Geçen Pazar günü bu köşede yayınlanan cezaevi mektubu insanî ve
vicdanî duyarlılığa sahip olanlardan, beklenen tepkiyi gördü. Bu
hassasiyeti yansıtan çok sayıda mesaj aldık.
Ve mektupta anlatılan yürek yakıcı mağduriyetlerden ne kadar
ıztırap duyduysak, tepkilerin çokluğunu müşahede etmekten de o
derece memnun olduk.
Demek ki, onca örtbas etme çabalarına ve çarpıtmalara rağmen, bu ülkede vicdanlar tükenmemiş, insanlık ölmemiş.

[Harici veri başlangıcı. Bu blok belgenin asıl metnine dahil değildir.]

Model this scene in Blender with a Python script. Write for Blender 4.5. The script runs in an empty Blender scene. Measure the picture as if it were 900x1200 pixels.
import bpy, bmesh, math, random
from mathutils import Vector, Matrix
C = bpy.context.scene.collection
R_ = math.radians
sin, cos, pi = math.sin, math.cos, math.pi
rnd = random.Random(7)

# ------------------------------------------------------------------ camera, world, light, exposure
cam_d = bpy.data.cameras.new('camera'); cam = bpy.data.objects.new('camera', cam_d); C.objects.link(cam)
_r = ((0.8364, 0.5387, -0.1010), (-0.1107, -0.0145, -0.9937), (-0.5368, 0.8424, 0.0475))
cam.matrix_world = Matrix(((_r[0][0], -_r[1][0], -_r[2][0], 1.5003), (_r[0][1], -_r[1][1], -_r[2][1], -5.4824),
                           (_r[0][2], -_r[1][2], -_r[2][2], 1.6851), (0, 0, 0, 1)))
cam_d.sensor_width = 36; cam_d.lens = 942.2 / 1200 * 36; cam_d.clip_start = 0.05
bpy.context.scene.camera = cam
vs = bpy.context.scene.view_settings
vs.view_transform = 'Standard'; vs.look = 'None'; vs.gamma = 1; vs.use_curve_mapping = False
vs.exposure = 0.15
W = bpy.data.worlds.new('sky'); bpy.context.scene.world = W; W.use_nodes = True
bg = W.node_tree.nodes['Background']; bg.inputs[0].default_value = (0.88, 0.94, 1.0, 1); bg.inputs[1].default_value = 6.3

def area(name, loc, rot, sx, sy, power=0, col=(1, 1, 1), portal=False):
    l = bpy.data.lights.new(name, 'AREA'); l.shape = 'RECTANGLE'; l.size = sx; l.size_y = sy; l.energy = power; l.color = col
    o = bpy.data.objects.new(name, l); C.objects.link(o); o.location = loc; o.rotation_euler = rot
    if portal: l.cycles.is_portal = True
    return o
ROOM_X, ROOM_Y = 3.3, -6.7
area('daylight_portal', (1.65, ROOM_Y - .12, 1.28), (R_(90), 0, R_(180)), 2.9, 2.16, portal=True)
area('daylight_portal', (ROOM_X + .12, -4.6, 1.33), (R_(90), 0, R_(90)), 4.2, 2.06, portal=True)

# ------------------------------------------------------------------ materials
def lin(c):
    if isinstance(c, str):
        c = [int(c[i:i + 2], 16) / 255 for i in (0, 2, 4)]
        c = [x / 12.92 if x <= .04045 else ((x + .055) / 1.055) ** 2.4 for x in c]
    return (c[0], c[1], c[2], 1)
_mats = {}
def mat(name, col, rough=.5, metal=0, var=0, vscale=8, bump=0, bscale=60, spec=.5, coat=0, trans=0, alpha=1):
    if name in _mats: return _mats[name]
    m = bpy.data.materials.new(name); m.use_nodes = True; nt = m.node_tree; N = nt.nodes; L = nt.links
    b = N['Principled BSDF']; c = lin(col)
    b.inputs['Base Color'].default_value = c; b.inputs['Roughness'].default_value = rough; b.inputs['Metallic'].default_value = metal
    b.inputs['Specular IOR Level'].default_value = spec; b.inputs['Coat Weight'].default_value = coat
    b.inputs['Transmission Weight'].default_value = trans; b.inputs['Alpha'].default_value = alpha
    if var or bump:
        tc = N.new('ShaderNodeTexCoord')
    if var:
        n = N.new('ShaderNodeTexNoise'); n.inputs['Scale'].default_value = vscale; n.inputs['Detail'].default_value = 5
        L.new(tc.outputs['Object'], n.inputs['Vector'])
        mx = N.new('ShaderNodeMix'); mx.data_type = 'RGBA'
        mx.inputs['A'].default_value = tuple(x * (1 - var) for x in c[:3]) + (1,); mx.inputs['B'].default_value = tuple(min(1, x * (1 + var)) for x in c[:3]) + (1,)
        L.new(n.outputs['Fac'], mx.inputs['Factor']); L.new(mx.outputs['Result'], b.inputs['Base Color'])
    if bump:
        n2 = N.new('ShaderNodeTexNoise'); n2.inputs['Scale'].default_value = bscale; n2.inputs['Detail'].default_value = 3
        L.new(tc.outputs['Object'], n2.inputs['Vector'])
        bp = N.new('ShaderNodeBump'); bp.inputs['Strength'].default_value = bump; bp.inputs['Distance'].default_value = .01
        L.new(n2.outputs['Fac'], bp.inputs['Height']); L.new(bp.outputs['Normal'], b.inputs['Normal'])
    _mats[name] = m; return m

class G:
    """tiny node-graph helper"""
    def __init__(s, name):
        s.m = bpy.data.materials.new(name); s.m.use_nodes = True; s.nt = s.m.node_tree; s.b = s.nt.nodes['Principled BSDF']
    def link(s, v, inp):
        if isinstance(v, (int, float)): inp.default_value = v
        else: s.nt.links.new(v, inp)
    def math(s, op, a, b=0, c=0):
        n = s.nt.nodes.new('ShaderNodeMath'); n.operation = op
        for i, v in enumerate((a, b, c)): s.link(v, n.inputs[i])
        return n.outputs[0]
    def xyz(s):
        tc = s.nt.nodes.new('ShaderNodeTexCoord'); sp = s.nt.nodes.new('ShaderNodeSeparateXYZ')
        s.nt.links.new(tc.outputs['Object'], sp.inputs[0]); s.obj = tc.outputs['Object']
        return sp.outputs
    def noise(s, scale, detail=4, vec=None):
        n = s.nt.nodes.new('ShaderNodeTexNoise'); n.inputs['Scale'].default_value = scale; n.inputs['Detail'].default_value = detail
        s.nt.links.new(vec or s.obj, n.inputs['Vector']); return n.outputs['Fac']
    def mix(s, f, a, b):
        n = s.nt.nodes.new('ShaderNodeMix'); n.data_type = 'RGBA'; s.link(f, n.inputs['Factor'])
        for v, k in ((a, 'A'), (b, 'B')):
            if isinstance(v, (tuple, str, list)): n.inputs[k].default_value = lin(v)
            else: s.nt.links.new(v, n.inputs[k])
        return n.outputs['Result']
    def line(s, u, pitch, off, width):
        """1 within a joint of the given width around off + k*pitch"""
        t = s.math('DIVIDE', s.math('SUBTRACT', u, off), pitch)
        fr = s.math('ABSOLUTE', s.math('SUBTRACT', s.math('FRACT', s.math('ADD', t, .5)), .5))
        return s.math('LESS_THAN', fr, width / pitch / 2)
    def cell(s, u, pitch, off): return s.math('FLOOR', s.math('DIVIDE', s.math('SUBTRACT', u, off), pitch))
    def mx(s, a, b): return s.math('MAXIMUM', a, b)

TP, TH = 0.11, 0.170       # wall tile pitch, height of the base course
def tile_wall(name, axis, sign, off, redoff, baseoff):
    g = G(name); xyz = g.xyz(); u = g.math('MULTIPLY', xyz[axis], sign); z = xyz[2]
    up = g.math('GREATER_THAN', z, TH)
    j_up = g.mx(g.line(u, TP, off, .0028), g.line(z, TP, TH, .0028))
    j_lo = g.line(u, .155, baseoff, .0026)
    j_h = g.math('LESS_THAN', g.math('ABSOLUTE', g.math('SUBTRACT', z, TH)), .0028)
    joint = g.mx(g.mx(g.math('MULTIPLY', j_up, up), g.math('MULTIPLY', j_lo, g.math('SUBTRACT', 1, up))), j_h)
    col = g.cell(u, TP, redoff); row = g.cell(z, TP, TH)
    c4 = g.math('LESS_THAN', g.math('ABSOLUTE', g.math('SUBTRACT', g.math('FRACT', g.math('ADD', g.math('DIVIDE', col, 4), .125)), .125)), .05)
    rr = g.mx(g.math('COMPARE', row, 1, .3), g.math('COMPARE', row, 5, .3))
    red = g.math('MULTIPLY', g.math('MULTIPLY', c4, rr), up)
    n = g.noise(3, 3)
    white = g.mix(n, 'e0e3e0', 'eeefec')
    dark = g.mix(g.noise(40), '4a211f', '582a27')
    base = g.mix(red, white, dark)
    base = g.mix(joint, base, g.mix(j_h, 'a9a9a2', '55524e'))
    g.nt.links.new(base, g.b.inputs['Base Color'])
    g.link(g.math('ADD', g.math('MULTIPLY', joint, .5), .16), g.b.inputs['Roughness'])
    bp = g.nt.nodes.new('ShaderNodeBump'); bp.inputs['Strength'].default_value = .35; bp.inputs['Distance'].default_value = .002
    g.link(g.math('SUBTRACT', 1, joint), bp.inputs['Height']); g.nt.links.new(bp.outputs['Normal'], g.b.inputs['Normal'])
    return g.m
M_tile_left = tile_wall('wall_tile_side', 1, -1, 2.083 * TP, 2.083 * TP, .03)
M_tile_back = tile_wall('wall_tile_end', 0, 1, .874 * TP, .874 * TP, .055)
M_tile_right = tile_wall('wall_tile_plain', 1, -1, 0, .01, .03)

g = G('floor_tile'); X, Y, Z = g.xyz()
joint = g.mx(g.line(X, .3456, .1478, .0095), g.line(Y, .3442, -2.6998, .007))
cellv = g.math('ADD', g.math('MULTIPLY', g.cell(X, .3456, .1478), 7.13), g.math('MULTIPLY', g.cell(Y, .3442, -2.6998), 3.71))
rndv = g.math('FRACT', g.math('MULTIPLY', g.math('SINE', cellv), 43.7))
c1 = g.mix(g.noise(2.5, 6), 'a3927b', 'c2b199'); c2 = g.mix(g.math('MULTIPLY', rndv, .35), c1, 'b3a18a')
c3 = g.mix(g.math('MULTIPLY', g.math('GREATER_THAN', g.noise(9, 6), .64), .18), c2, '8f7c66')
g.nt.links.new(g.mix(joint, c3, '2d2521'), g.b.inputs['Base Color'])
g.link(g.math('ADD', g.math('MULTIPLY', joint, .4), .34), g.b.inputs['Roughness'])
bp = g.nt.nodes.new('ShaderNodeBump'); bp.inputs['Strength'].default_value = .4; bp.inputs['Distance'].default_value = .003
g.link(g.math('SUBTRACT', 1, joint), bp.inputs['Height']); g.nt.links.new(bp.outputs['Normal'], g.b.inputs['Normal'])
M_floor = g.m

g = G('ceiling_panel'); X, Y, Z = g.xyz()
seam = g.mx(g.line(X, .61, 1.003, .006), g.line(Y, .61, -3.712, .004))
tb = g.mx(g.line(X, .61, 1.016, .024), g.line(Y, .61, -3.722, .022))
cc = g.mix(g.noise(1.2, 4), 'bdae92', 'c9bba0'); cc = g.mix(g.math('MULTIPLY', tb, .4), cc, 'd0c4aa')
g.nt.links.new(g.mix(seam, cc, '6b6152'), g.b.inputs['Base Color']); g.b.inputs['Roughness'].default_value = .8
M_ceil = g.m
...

İçinden geçtiğimiz kasvetli ve karanlık süreçte ümidimiz bu vicdanî duyarlılık.
Bu hasletten mahrum olanlar yok mu?
Maalesef bütün bu olup bitenlere rağmen yine var. Meselâ o mektup için “Köyde bağ bahçe işleriyle uğraşan bacımız doğrusu iyi edebiyat döktürmüş!” diyerek, vicdan çürümesinin hangi raddelere vardırılabileceğini gösterenler oldu.
Demek insan bu kadar alçalabiliyor!
Bu, siyasî tarafgirlik ve fanatizmin kişiyi nasıl canavarlaştırabileceğinin dehşet ve ibret verici örneklerinden sadece biri.
Bir başkası da diyor ki:
“15 Temmuz şehit ve mağdurlarından da bahsedin ki, tarafsızlığınızı görelim!”
Mantığa bakar mısınız? Terazinin bir kefesine 15 Temmuz şehitlerini, diğerine OHAL ve KHK mağdurlarını koyup birini diğerine karşılık olarak görmek nasıl bir hukuk ve adalet anlayışının ifadesidir!